When I was 16 my main interests were collecting newts and looking at the stars through a telescope. I grew up in the 1960s when there was a lot of focus on humans going to the moon. If you’d asked me what I wanted to do, I’d say be an astronaut or be David Attenborough.
I went to a huge school in Brixton, with over 2,000 boys. There was a lot of bullying. I was always bouncing around and putting my hand up in class but I was insecure in other ways – I was the smallest boy in my year because I almost died when I was three. I didn’t catch up until I started work, when I finally put on some muscles. I was a very scrawny boy, and I wasn’t any good at sport. Which made me the boy most likely to be bullied.
In those days university was seen as something for the elite. I didn’t do my homework, I spent my evenings watching TV. This was a time when only one person in 20 went to university. In a school like mine that must have been about one in 100. No one I knew, except some of the teachers, had ever been to university. Broadly speaking, every boy left my school with the skills to do an apprenticeship, then get a job.

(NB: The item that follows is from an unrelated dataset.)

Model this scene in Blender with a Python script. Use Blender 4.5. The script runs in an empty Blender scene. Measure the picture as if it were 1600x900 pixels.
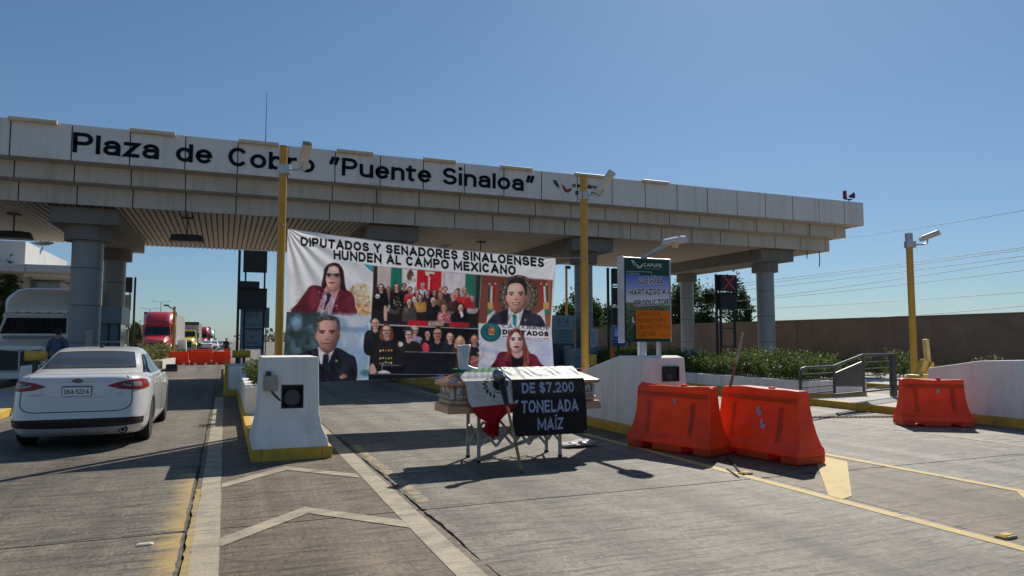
import bpy, bmesh, math, random
import numpy as np
from mathutils import Vector, Matrix

random.seed(11)
rng = np.random.default_rng(11)
S = bpy.context.scene
COL = S.collection
R = math.radians

# ---------------------------------------------------------------- camera
YAW = R(22.15); PIT = math.atan(81 / 1100.0); EYE = 1.6; FOC = 1100.0
cd = bpy.data.cameras.new('camera'); cam = bpy.data.objects.new('camera', cd); COL.objects.link(cam)
cam.location = (0, 0, EYE); cam.rotation_euler = (math.pi / 2 + PIT, 0, -YAW)
cd.sensor_width = 36; cd.lens = FOC / 1600 * 36; cd.clip_start = 0.05; cd.clip_end = 4000
S.camera = cam

# ---------------------------------------------------------------- sky and sun
SUN = Vector((0.80, 0.87, 1.0)).normalized()
world = bpy.data.worlds.new('World'); S.world = world; world.use_nodes = True
wn = world.node_tree; wn.nodes.clear()
sky = wn.nodes.new('ShaderNodeTexSky'); sky.sky_type = 'NISHITA'; sky.sun_disc = False
sky.sun_elevation = math.asin(SUN.z); sky.sun_rotation = math.atan2(SUN.x, SUN.y)
sky.altitude = 50; sky.air_density = 1.0; sky.dust_density = 0.3; sky.ozone_density = 3.0
bg = wn.nodes.new('ShaderNodeBackground'); bg.inputs['Strength'].default_value = 0.11
wo = wn.nodes.new('ShaderNodeOutputWorld')
gm = wn.nodes.new('ShaderNodeGamma'); gm.inputs['Gamma'].default_value = 0.8
tn = wn.nodes.new('ShaderNodeMix'); tn.data_type = 'RGBA'; tn.blend_type = 'MULTIPLY'; tn.inputs['Factor'].default_value = 1.0; tn.inputs['B'].default_value = (0.64, 0.83, 1.0, 1)   # the camera's white balance of the sky
wn.links.new(sky.outputs[0], gm.inputs['Color']); wn.links.new(gm.outputs[0], tn.inputs['A']); wn.links.new(tn.outputs['Result'], bg.inputs[0]); wn.links.new(bg.outputs[0], wo.inputs[0])
sd = bpy.data.lights.new('sun', 'SUN'); sd.energy = 4.9; sd.angle = R(0.5); sd.color = (1.0, 0.95, 0.86)
so = bpy.data.objects.new('sun', sd); COL.objects.link(so); so.rotation_euler = SUN.to_track_quat('Z', 'Y').to_euler()
S.view_settings.view_transform = 'Standard'; S.view_settings.look = 'None'
S.cycles.use_denoising = True; S.render.filter_size = 1.15
S.view_settings.exposure = 0.0; S.view_settings.gamma = 1.0; S.view_settings.use_curve_mapping = False

# ---------------------------------------------------------------- surveying helpers (measured points)
_fw = Vector((math.sin(YAW) * math.cos(PIT), math.cos(YAW) * math.cos(PIT), math.sin(PIT)))
_rt = Vector((math.cos(YAW), -math.sin(YAW), 0)); _up = _rt.cross(_fw)
def _ray(px, py): return _fw * FOC + _rt * (px - 800) + _up * (450 - py)
def at(px, py, Y):
    d = _ray(px, py); return Vector((0, 0, EYE)) + d * (Y / d.y)
def gz(px, py, z=0.0):
    d = _ray(px, py); return Vector((0, 0, EYE)) + d * ((z - EYE) / d.z)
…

I didn’t meet an unemployed person until I was in my early 20s. I got my first job as an animal technician when I was 17, and I thought I’d do that until I was 65.

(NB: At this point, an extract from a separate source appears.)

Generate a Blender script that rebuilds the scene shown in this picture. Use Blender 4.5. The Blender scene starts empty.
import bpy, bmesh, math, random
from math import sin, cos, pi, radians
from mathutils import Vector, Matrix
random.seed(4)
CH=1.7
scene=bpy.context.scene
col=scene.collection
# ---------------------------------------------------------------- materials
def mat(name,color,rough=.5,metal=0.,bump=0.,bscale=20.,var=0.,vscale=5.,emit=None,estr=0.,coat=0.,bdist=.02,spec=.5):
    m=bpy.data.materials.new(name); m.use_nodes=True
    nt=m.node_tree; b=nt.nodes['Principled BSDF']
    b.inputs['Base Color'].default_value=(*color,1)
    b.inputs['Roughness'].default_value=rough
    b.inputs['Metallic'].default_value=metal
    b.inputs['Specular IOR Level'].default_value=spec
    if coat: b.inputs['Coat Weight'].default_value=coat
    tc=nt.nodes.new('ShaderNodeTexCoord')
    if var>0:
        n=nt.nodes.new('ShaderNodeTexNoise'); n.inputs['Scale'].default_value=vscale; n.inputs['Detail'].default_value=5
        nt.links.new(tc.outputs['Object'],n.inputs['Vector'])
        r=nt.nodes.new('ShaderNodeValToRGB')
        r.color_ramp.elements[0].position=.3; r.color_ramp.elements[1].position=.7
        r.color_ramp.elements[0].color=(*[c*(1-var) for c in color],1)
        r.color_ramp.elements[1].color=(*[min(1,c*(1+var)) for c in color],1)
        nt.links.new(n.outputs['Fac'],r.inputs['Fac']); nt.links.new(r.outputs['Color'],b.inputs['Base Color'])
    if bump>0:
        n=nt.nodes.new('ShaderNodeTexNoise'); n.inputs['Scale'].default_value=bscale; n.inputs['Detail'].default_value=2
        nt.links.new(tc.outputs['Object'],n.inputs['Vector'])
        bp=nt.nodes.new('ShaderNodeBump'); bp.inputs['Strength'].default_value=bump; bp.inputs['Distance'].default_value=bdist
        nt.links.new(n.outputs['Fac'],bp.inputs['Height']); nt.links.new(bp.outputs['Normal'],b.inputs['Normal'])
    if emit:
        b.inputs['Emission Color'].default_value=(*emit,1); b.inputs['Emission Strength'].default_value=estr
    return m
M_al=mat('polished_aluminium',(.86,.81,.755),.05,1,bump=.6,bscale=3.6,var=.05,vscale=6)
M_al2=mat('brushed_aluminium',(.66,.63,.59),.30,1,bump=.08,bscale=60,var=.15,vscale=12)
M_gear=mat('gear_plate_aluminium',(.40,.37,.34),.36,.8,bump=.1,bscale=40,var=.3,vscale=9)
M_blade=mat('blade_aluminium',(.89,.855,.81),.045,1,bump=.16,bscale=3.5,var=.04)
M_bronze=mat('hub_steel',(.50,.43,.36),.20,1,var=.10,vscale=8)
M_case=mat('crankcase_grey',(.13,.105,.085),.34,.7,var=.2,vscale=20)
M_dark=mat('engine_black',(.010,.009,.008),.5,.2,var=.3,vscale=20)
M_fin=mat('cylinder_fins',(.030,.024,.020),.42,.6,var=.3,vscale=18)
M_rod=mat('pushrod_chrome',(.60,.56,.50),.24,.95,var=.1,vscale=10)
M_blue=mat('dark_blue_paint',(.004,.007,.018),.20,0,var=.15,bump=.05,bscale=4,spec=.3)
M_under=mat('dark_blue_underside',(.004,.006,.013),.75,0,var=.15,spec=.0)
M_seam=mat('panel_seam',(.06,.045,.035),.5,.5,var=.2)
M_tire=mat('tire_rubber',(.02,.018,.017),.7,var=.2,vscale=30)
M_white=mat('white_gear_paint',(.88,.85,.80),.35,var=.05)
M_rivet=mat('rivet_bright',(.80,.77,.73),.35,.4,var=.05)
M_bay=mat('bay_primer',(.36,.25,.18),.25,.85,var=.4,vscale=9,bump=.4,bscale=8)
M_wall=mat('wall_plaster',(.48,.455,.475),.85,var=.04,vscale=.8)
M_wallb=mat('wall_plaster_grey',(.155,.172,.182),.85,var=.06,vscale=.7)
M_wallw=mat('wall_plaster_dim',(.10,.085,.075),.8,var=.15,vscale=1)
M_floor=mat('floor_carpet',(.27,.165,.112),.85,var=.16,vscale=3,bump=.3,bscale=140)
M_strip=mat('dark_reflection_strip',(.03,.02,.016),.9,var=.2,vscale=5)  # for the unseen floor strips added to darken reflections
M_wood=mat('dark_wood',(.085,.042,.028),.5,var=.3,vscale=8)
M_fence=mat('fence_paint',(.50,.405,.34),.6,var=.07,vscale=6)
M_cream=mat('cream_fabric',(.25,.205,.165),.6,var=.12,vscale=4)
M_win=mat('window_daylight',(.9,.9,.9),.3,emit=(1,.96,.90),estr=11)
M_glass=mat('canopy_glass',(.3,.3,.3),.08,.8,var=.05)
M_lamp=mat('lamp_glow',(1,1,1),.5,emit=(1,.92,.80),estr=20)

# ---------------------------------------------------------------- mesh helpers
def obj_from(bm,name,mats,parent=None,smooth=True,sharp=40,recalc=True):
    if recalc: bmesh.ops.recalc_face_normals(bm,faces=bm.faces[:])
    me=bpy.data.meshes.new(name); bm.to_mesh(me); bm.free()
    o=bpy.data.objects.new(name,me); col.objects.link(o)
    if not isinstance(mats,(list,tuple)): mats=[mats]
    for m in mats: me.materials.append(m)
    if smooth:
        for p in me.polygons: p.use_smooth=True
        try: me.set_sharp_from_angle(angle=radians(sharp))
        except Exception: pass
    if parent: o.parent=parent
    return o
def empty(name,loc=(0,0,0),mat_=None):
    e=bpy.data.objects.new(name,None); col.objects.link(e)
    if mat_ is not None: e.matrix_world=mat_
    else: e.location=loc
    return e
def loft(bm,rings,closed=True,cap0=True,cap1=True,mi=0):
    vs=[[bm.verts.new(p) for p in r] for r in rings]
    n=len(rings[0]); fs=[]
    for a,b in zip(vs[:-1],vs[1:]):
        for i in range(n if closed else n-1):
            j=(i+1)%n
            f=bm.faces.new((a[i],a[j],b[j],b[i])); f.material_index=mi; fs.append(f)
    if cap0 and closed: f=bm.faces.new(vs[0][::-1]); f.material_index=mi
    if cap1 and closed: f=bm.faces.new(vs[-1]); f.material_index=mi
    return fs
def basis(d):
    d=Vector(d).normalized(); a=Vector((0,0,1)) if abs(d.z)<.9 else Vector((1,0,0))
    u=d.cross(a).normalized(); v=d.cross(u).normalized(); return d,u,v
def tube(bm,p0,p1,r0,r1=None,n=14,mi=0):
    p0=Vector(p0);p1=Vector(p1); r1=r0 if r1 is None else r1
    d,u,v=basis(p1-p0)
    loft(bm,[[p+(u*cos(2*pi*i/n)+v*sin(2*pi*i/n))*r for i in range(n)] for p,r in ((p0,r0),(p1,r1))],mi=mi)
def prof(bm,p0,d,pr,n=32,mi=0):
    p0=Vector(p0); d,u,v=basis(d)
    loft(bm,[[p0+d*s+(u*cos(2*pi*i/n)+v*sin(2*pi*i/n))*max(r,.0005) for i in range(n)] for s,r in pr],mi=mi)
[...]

In terms of education and reading, I see myself as self-taught. There weren’t many books in my house but now I surround myself with books. I started off reading about science and astronomy. I didn’t start really reading about politics until President Kennedy was assassinated, then a few years later I got into British politics.
If I met the teenage me now, I think I’d see someone vulnerable and a bit nerdy. I’d advise him to try going out with girls sooner than he did. But if you’re a teenage boy who likes collecting snakes and frogs and newts, not many girls want to spend time with you. My mum taught me how to cook in my mid-teens because she didn’t think anyone would ever marry me. The first woman I asked to marry me was another research technician and she said no because she was older than I was and in those days women didn’t marry younger men.
I think if you’re a politician it’s your job to lead, not reflect or follow the opinion polls.
My mum had been a dancer on the stage. She started in musicals when she was 14. My dad had been a merchant sailor for 20 years. My mum had worked with lots of gay men and lesbians and my dad had been on boats with Africans, Asians, Chinese… So there was no homophobia or racism in our house. And that was unusual in the 1950s.